▶ _THE PROBLEM_
From the listing below, return each line that includes "More".

▶ _DATASET EXTRACT_
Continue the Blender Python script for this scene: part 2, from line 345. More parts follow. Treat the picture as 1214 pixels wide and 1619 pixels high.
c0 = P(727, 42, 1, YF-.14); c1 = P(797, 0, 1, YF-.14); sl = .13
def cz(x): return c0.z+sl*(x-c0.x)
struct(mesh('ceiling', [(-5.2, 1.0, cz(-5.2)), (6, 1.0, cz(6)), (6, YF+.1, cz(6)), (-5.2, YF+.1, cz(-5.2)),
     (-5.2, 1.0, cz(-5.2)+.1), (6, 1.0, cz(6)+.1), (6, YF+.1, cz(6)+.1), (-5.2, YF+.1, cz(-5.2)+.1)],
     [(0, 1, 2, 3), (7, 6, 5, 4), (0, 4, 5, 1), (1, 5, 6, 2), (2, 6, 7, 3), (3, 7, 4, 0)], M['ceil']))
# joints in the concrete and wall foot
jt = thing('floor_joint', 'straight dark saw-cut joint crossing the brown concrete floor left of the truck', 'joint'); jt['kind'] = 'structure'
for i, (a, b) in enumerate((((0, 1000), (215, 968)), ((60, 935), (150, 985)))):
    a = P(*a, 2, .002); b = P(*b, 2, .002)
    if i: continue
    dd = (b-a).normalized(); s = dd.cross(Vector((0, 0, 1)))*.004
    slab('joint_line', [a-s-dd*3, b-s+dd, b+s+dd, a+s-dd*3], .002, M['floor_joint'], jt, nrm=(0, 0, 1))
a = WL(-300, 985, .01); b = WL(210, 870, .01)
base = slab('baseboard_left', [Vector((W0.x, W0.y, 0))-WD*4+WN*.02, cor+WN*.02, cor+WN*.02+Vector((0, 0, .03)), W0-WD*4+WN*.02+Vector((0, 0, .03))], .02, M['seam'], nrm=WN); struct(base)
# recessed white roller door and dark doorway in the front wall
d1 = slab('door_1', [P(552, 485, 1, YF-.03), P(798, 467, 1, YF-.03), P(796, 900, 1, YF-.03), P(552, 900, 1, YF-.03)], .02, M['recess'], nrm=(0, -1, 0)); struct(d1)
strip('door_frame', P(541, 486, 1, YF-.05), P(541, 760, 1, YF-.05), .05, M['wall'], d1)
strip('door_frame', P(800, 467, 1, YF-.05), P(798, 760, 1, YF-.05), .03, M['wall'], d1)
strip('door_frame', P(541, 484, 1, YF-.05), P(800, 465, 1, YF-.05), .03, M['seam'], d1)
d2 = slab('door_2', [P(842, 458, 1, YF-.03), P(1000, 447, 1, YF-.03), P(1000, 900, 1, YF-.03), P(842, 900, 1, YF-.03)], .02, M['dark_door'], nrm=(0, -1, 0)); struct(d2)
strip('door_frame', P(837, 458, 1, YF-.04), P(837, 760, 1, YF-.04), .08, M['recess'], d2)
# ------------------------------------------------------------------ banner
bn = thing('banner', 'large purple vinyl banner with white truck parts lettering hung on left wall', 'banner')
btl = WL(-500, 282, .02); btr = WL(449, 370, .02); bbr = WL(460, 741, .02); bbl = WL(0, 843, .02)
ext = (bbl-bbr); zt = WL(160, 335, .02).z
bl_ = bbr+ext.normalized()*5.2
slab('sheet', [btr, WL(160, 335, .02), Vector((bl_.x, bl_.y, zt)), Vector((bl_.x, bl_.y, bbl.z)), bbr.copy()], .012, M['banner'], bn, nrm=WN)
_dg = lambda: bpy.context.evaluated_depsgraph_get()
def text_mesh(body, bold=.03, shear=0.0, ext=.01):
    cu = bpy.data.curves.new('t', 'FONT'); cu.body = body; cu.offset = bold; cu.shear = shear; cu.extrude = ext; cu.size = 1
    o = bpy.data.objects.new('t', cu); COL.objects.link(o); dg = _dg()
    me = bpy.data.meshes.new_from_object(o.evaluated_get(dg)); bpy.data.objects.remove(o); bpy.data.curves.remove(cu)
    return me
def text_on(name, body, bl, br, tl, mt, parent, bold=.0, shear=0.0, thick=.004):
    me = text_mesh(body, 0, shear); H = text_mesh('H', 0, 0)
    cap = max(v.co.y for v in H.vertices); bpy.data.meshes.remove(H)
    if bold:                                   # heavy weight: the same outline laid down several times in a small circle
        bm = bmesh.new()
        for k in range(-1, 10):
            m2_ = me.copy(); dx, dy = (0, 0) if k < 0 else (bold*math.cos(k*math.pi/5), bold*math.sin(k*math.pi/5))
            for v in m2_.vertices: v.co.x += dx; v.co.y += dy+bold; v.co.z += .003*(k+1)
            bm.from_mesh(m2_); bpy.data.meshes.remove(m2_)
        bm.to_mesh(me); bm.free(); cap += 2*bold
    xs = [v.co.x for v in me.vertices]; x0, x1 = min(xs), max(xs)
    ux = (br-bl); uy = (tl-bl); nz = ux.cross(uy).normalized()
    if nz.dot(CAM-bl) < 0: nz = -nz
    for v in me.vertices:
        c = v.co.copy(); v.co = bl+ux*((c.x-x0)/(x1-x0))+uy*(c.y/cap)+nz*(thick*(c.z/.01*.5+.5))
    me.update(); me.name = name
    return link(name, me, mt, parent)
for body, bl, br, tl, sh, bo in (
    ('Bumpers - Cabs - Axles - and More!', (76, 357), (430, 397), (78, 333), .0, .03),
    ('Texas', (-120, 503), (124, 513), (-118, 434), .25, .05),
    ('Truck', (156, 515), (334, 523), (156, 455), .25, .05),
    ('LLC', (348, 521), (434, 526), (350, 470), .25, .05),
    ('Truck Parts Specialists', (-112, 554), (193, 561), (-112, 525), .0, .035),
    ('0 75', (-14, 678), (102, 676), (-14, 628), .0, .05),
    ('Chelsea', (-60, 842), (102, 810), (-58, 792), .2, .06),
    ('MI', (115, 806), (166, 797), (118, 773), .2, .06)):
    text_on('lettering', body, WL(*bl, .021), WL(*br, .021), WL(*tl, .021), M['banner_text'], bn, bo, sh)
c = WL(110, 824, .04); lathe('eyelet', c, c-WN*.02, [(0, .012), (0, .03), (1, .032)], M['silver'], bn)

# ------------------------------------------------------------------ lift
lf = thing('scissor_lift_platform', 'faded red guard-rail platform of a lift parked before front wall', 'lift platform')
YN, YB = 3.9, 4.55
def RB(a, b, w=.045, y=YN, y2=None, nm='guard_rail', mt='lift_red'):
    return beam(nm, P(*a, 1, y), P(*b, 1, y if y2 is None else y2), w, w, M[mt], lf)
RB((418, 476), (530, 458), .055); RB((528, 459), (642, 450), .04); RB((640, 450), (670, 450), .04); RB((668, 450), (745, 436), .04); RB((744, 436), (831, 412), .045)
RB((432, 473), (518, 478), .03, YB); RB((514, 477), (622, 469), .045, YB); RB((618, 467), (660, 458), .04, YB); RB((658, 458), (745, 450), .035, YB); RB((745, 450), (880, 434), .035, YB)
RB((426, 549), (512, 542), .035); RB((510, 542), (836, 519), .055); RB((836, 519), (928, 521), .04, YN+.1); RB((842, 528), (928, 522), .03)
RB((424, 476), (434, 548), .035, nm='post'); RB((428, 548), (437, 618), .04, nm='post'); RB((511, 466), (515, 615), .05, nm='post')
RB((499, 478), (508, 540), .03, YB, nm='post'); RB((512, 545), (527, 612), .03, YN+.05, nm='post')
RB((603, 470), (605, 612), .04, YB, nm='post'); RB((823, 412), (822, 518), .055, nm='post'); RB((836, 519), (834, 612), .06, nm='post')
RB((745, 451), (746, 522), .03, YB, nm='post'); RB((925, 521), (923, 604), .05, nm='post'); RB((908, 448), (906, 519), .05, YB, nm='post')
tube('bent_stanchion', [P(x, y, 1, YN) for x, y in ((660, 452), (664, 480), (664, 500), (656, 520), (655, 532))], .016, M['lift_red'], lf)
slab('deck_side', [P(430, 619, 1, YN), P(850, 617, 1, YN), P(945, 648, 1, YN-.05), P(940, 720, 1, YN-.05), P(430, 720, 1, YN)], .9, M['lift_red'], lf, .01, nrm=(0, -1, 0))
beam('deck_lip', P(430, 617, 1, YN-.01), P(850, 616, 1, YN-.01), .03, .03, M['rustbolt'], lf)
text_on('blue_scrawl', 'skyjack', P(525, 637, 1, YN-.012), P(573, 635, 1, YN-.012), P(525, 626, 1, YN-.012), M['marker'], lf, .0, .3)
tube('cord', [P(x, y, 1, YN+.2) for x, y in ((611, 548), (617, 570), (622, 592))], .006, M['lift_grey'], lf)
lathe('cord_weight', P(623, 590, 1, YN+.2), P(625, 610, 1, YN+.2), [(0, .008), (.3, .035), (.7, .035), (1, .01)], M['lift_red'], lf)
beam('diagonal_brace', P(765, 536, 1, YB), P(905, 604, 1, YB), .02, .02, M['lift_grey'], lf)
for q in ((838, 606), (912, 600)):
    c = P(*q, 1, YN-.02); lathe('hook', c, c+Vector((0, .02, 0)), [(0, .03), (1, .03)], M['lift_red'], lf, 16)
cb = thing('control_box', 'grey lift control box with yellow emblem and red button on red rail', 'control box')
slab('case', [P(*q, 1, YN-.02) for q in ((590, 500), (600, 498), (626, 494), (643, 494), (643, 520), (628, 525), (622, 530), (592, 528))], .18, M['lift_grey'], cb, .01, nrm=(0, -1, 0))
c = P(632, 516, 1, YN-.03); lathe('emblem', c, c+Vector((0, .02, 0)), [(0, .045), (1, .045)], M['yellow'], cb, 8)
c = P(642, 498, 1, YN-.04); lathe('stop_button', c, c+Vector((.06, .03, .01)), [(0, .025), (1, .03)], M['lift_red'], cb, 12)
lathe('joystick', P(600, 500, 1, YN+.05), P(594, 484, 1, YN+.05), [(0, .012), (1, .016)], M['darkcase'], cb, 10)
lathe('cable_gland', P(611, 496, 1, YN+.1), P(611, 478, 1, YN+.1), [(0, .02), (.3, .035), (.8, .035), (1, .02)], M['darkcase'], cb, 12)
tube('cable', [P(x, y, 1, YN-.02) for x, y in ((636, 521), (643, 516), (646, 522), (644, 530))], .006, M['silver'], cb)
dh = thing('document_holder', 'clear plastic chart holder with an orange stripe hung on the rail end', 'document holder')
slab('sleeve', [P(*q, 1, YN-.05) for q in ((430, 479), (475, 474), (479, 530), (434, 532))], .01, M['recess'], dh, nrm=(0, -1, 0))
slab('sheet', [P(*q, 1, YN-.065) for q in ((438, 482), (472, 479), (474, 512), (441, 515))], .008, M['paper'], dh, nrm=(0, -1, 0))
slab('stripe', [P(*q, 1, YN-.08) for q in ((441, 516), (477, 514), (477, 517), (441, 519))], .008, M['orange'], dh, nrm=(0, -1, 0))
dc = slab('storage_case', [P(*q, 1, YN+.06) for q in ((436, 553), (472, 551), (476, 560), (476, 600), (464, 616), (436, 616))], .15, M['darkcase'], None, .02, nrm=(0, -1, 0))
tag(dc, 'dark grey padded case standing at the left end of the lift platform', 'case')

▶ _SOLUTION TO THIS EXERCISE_
Continue the Blender Python script for this scene: part 2, from line 345. More parts follow. Treat the picture as 1214 pixels wide and 1619 pixels high.
    ('Bumpers - Cabs - Axles - and More!', (76, 357), (430, 397), (78, 333), .0, .03),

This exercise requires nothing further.